Beaucoup dépendra toutefois du fonctionnement des politiques dans un avenir très proche. A l’approche de 2020, les dirigeants politiques bénéficient d’une voie libre propice au lancement des mesures nécessaires pour étendre jusqu’à moyen et long terme les perspectives positives actuelle de court terme. Les inquiétudes quant à une récession mondiale s’estompent, les conditions financières sont actuellement ultra-accommodantes, et les tensions commerciales entre les Etats-Unis et la Chine connaissent une désescalade. Mais ces circonstances favorables ne dureront pas éternellement.
Malheureusement, un élan politique susceptible d’améliorer et de clarifier les perspectives à moyen terme apparaît peu probable. Les Etats-Unis s’orientent vers une année électorale tendue et créatrice de divisions. L’Allemagne, l’Italie et l’Espagne vivent chacune actuellement une transition politique difficile. L’UE doit faire face au Brexit, ainsi qu’à d’autres divisions régionales. Quant à la Chine, son gouvernement s’efforce de consolider son pouvoir face à une croissance déclinante ainsi qu’à des manifestations qui ne faiblissent pas à Hong Kong. Ignorée par un trop grand nombre d’acteurs des marchés, la principale inquiétude est la suivante: au cours des cinq prochaines années, il n’est pas impossible qu’une détérioration des conditions économiques et des marchés mondiaux soit nécessaire, jusqu’à des niveaux de crise, pour que les systèmes politiques nationaux, régionaux et multilatéraux élaborent enfin une réponse adéquate.

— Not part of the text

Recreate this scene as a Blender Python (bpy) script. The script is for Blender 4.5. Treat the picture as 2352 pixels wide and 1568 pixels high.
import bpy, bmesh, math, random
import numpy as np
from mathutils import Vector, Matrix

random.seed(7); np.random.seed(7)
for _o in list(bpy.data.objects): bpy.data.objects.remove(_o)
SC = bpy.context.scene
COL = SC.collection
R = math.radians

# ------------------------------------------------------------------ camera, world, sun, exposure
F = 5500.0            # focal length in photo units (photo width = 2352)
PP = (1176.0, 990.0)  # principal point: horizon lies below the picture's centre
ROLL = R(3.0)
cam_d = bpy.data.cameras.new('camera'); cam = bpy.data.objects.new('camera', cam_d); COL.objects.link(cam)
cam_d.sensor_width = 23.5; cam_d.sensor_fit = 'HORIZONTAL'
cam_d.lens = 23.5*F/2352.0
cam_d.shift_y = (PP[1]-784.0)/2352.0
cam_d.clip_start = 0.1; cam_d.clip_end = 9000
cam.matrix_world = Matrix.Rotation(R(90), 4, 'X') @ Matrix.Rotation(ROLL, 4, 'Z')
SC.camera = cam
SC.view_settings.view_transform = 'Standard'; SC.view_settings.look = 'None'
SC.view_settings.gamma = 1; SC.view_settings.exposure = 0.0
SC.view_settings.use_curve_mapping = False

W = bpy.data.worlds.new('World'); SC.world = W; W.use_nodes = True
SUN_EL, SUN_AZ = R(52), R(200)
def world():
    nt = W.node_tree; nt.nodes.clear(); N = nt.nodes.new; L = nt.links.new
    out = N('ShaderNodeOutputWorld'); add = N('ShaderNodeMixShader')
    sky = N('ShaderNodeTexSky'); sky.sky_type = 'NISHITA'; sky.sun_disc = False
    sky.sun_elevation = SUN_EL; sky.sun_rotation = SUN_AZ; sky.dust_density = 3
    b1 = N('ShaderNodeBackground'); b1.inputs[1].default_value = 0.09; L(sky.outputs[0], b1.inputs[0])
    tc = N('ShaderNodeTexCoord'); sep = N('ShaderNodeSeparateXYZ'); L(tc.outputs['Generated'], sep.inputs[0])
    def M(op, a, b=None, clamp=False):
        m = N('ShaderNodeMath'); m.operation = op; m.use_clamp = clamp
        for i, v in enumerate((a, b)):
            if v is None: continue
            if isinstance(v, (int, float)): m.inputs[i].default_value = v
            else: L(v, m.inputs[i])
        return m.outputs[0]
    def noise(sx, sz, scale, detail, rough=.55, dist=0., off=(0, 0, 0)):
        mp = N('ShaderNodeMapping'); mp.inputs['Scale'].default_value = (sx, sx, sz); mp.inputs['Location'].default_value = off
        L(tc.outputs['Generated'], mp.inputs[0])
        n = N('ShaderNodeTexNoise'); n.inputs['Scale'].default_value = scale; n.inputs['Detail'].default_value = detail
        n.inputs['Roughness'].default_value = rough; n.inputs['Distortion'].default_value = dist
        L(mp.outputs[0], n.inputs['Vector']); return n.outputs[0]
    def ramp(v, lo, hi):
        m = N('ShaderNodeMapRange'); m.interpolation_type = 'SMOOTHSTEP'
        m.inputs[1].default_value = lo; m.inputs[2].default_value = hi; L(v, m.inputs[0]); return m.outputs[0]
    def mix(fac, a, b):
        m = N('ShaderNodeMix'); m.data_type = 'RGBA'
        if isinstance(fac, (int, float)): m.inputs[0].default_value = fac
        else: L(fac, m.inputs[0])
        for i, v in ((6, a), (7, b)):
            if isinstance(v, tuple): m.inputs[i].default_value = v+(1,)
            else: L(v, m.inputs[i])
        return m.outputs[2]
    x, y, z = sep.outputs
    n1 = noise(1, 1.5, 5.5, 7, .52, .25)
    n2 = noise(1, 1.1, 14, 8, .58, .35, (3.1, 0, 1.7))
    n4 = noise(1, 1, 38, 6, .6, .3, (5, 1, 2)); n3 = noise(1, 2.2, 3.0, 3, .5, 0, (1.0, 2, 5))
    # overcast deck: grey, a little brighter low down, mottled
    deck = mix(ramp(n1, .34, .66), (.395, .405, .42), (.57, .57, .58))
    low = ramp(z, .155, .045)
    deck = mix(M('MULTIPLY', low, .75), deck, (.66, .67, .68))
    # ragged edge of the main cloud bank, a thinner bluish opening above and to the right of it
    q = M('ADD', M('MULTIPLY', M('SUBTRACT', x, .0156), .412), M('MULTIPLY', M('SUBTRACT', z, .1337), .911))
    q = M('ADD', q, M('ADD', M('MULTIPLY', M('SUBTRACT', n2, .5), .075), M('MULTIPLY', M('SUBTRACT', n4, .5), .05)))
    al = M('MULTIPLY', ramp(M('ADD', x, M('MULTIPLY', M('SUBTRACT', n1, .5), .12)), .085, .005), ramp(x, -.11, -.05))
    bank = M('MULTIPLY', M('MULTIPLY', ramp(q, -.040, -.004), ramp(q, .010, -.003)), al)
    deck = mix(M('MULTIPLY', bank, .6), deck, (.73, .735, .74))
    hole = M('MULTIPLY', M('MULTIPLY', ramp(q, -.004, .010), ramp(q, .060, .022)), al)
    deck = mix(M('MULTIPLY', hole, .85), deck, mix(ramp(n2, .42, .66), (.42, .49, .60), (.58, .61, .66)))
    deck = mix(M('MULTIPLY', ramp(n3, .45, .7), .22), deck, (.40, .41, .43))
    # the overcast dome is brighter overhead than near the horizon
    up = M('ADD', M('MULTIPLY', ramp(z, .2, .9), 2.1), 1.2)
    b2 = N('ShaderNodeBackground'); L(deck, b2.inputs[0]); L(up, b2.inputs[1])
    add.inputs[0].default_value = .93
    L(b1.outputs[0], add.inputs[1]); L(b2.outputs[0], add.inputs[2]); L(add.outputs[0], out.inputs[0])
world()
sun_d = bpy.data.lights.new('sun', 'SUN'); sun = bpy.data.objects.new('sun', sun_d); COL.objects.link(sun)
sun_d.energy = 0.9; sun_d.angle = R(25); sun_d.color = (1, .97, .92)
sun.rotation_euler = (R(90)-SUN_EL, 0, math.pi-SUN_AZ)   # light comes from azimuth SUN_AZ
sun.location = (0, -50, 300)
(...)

La bonne nouvelle, c’est que nous vivons une période propice à une action consistant à empêcher le scénario du pire de se changer en réalité contraignante. J’espère me tromper quant à la paralysie politique actuelle. Tant qu’il est encore temps, il existe un espoir de voir les décideurs politiques suivre les judicieux conseils formulés en octobre 2017 par la directrice du FMI de l’époque, Christine Lagarde: "C’est quand le soleil brille qu’il faut réparer le toit".